* Short exercise: Include in the output exactly the lines from the opening of the data through the line containing "scene.camera = cam", and nothing more.

* Data:
-=-=-
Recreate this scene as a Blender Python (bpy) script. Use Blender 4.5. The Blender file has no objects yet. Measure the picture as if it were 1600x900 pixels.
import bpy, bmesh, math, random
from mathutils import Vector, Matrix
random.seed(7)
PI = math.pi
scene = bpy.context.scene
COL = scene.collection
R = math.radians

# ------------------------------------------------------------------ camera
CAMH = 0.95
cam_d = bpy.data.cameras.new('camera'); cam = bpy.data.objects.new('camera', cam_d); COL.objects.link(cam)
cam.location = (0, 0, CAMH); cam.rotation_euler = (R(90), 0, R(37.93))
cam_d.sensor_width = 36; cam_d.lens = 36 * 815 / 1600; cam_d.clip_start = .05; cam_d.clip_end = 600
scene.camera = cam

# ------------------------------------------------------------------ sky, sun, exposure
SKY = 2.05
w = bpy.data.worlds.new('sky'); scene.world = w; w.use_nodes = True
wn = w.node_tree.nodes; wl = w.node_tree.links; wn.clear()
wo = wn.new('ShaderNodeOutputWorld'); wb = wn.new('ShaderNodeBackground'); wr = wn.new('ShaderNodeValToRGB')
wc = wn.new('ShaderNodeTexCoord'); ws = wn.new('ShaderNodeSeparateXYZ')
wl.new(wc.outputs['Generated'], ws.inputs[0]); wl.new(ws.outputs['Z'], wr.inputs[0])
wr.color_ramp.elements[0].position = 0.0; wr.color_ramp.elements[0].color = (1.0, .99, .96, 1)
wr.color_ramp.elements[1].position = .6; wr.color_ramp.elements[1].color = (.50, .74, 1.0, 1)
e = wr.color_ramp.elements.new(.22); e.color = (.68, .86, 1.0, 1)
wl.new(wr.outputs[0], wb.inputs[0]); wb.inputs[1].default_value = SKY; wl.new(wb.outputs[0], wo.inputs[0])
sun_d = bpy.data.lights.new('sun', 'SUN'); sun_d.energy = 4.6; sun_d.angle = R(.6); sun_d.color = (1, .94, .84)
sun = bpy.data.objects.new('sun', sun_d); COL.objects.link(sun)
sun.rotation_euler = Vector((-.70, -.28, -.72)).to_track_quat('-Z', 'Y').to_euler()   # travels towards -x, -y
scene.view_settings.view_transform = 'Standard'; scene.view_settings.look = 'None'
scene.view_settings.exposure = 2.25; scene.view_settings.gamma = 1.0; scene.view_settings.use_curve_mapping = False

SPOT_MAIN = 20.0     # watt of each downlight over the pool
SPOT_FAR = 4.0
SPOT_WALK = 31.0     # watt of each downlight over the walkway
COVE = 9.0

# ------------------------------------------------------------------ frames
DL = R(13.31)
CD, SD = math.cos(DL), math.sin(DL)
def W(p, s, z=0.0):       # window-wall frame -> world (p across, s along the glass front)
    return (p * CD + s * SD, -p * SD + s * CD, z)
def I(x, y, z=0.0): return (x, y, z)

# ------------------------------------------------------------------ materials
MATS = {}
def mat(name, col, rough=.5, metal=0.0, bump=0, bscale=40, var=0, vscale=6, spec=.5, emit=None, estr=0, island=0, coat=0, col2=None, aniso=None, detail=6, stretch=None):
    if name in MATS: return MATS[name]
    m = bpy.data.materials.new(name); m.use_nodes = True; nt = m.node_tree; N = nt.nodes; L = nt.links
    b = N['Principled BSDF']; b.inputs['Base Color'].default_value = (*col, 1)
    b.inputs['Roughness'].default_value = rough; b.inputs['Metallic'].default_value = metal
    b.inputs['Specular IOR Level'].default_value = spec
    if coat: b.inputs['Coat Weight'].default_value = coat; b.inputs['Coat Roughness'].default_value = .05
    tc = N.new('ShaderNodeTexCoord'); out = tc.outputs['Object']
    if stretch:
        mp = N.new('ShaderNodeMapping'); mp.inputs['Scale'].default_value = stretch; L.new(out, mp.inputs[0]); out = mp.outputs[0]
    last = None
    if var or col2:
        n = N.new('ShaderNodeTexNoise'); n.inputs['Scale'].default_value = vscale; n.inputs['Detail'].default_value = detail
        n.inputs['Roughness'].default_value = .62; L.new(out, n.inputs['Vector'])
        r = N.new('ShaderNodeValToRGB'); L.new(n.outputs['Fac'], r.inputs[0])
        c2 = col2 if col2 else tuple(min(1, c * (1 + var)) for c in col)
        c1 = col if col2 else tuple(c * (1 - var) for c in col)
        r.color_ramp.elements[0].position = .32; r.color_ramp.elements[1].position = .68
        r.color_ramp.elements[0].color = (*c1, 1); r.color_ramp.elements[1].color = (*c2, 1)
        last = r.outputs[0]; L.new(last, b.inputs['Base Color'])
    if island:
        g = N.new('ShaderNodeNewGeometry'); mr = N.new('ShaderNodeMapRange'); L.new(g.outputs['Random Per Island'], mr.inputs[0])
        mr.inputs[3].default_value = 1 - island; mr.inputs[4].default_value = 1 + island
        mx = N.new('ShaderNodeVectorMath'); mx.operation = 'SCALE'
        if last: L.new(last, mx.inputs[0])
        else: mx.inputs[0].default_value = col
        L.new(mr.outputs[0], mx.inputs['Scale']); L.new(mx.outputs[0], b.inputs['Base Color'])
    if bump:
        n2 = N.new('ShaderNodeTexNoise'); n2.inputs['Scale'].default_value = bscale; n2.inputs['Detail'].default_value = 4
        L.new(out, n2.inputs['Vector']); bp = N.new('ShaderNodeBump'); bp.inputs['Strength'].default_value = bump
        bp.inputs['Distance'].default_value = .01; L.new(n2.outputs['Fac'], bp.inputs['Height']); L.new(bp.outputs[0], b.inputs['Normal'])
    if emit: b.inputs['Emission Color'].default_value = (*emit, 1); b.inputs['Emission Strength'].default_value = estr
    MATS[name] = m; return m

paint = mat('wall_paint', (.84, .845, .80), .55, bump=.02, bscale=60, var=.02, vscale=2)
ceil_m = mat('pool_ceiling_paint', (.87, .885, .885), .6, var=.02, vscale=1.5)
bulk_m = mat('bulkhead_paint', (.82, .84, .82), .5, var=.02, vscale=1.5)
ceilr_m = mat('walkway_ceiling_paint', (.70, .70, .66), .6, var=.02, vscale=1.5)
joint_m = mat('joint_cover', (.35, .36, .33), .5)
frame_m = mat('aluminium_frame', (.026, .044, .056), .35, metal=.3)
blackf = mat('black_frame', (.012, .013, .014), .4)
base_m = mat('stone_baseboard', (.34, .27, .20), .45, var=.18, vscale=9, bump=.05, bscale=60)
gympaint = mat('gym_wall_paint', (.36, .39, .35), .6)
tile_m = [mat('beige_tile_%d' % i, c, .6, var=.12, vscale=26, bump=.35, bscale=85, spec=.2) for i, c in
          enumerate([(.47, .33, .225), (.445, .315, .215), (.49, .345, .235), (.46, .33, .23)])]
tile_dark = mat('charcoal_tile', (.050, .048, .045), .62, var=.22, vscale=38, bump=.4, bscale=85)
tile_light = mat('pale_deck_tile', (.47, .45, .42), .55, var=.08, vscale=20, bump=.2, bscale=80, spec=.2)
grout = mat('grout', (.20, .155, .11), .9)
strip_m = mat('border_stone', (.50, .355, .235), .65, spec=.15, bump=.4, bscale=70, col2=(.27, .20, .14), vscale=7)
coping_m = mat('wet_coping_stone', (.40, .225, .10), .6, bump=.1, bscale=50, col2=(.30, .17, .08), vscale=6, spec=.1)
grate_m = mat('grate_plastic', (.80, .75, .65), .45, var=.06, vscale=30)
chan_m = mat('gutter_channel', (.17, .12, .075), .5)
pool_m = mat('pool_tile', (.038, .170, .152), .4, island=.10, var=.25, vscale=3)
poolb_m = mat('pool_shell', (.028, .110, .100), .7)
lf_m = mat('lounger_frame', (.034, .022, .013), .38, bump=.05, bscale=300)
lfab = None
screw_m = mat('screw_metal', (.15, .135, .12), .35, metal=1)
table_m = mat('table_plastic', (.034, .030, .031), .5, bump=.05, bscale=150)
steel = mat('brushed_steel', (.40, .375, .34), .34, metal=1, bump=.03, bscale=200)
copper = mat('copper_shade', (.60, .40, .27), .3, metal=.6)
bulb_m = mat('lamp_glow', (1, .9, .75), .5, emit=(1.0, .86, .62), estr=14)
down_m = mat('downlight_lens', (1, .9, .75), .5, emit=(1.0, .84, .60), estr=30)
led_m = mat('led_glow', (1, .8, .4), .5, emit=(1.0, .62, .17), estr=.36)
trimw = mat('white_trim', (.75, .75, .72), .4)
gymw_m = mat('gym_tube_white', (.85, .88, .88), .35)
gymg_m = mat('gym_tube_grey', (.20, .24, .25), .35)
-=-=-
* Exercise answer:
Recreate this scene as a Blender Python (bpy) script. Use Blender 4.5. The Blender file has no objects yet. Measure the picture as if it were 1600x900 pixels.
import bpy, bmesh, math, random
from mathutils import Vector, Matrix
random.seed(7)
PI = math.pi
scene = bpy.context.scene
COL = scene.collection
R = math.radians

# ------------------------------------------------------------------ camera
CAMH = 0.95
cam_d = bpy.data.cameras.new('camera'); cam = bpy.data.objects.new('camera', cam_d); COL.objects.link(cam)
cam.location = (0, 0, CAMH); cam.rotation_euler = (R(90), 0, R(37.93))
cam_d.sensor_width = 36; cam_d.lens = 36 * 815 / 1600; cam_d.clip_start = .05; cam_d.clip_end = 600
scene.camera = cam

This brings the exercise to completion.